Kultur

Anonymer Sex: „COMA“ am Schauspielhaus

Aquarien und schwarze Plastikplanen – das ist das Ambiente, in dem über den Trip eines jungen Mannes nach Mexico City erzählt wird, bei dem Sex in Parks und Darkrooms eine wesentliche Rolle spielt. Am Donnerstag wurde „COMA“ von Mazlum Nergiz am Schauspielhaus Wien uraufgeführt.

Bis März ist das Schauspielhaus ja eigentlich noch ein Hotel, doch anstatt die verwinkelten Gänge und Zimmer für das rund 80-minütige Geschehen zu benutzen, gab Regisseur Marcel Schwald den beiden Schauspielern Jesse Inman und Til Schindler lieber auf der normalen Bühne Freiräume, den vorwiegend erzählerischen Text in Bilder und Vorgänge umzusetzen.

Text ohne Tabus

Der in Amsterdam lebende Dramaturg, Autor und Hörspielmacher Mazlum Nergiz, 1991 in Diyarbakir/Türkei geboren, konnte für den Entwurf zu „COMA“ den Hans-Gratzer-Preis 2021 gewinnen. Er schreibe „offen und unprätentiös und entwaffnend direkt über Sexualität und Gewalt. Die sprachliche Dichte und Melodik erzeugen einen Lese- beziehungsweise Sprechflow, der einen großen Sog entwickelt“, hieß es in der Jurybegründung.

In der Umsetzung auf der Bühne stellte sich dieser Flow nicht ein. Schwald deutet einerseits die Reise des Erzählers zu einem Literatursymposium, bei dem er über „autobiografische Täuschungen“ sprechen soll, realistisch an, versucht aber auf der anderen Seite die „explizite Beschreibungen sexualisierter Gewalt“, zu denen das Schauspielhaus eine eigene Triggerwarnung herausgegeben hat, zu abstrahieren.

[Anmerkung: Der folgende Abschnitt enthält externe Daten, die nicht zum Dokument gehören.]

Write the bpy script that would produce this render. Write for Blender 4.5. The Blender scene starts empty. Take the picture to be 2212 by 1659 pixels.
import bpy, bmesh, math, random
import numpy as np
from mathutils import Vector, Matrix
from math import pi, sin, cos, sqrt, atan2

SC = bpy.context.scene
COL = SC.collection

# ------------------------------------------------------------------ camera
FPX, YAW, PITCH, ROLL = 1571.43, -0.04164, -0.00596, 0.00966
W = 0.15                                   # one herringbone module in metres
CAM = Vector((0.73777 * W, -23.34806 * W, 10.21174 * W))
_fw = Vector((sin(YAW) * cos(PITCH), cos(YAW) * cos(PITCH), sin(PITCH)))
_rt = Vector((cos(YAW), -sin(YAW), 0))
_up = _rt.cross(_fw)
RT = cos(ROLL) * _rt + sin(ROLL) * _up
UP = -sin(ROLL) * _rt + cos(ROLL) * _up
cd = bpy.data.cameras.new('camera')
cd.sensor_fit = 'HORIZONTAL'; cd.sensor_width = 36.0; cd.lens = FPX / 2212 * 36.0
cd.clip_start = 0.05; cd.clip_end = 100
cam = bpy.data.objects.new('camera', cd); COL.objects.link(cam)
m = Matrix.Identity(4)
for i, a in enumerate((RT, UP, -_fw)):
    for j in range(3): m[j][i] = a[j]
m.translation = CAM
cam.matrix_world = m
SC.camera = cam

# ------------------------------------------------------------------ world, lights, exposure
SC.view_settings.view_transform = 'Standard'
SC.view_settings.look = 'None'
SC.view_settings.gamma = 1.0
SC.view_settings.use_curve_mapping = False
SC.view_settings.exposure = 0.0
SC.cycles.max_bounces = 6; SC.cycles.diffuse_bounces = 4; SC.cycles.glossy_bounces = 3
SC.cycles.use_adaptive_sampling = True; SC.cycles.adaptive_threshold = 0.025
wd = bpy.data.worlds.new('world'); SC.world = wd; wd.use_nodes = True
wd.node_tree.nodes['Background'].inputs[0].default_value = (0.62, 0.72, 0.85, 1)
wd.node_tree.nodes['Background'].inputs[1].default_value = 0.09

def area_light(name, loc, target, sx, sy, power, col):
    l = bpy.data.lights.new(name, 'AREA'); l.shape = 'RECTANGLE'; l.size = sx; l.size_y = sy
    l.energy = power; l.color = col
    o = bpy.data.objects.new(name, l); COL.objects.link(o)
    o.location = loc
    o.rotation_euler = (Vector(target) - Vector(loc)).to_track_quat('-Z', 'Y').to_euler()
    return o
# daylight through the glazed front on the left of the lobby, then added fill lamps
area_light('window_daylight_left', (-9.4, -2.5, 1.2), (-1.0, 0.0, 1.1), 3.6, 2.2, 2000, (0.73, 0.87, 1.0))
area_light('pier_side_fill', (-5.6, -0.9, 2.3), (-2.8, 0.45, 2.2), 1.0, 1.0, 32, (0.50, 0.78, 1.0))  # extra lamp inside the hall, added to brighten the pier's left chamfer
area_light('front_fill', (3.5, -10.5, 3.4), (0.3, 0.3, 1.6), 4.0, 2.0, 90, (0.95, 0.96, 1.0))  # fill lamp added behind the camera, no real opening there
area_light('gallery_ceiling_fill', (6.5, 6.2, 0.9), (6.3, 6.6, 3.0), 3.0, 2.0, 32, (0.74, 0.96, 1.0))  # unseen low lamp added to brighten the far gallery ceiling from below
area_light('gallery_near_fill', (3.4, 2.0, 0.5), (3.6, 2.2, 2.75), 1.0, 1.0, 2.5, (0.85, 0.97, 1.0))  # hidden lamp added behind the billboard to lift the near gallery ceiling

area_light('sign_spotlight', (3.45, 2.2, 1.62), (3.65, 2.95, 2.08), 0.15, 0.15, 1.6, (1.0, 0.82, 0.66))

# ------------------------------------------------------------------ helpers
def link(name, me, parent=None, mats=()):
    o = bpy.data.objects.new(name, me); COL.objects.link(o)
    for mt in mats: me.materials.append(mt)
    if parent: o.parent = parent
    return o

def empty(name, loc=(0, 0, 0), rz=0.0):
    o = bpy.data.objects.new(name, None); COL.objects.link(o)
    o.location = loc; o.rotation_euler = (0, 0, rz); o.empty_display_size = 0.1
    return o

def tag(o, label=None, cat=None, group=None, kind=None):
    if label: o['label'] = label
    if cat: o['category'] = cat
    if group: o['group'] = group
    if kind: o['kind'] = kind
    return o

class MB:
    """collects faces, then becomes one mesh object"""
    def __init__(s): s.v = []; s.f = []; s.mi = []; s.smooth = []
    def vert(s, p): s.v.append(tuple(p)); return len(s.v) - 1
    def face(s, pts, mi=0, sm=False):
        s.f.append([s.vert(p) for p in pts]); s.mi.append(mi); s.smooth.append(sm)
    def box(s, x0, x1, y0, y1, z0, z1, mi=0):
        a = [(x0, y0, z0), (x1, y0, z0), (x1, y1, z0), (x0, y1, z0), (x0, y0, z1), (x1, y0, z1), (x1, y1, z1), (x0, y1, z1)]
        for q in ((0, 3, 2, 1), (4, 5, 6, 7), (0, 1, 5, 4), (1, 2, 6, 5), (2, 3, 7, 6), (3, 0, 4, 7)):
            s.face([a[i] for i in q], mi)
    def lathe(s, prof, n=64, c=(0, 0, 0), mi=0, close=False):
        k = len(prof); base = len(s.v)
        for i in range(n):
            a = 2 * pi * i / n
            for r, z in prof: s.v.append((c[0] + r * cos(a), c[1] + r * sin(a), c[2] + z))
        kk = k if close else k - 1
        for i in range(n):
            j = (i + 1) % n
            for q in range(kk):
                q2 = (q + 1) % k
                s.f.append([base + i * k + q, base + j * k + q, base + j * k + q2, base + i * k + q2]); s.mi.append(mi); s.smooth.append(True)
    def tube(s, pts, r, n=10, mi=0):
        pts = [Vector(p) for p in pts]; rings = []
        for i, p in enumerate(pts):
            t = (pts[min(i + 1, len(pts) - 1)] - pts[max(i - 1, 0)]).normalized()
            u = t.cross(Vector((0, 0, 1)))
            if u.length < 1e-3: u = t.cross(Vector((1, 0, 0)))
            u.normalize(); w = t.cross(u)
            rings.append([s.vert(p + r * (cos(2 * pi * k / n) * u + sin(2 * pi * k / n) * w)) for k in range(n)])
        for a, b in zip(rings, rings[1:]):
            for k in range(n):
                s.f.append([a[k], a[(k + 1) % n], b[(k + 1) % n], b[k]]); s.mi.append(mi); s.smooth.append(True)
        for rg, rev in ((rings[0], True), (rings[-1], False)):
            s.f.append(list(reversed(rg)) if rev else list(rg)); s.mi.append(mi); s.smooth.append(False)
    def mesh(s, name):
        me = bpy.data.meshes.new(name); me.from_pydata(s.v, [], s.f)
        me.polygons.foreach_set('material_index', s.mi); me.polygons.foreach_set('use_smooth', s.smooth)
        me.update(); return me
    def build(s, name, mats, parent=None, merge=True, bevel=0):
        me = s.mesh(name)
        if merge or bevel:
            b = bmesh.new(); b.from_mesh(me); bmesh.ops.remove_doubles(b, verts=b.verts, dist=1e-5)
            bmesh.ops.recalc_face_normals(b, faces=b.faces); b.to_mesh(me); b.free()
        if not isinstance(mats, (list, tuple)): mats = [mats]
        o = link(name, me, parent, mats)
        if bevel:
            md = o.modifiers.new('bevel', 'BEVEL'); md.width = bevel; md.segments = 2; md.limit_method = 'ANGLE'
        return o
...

Das ist mitunter – etwa bei den Spielchen menschlicher Wasserspeier – pointiert und gelungen, fällt insgesamt aber hinter die durchaus vorhandene poetische Qualität des Textes zurück.

Aseptische Kunstanstrengung

So ist die Aufführung kein durch „die Praxis des Cruisings“ geprägter Ausflug auf die gefährliche Nachtseite von Lust und Begehren, sondern eine eher aseptische Kunstanstrengung, in dem reines Wasser für alle möglichen Körpersäfte stehen muss und die Fantasie Leichen junger Männer in die Bäume hängt und sie als Motten wiedergeboren werden lässt. Und so bleiben am Ende mindestens zwei Fragen offen: Was wäre der geeignete Resonanzraum dieses Textes – und wo hat das Schauspielhaus Hotel seinen Darkroom? Um das zu beantworten, müssen wir wohl weitercruisen.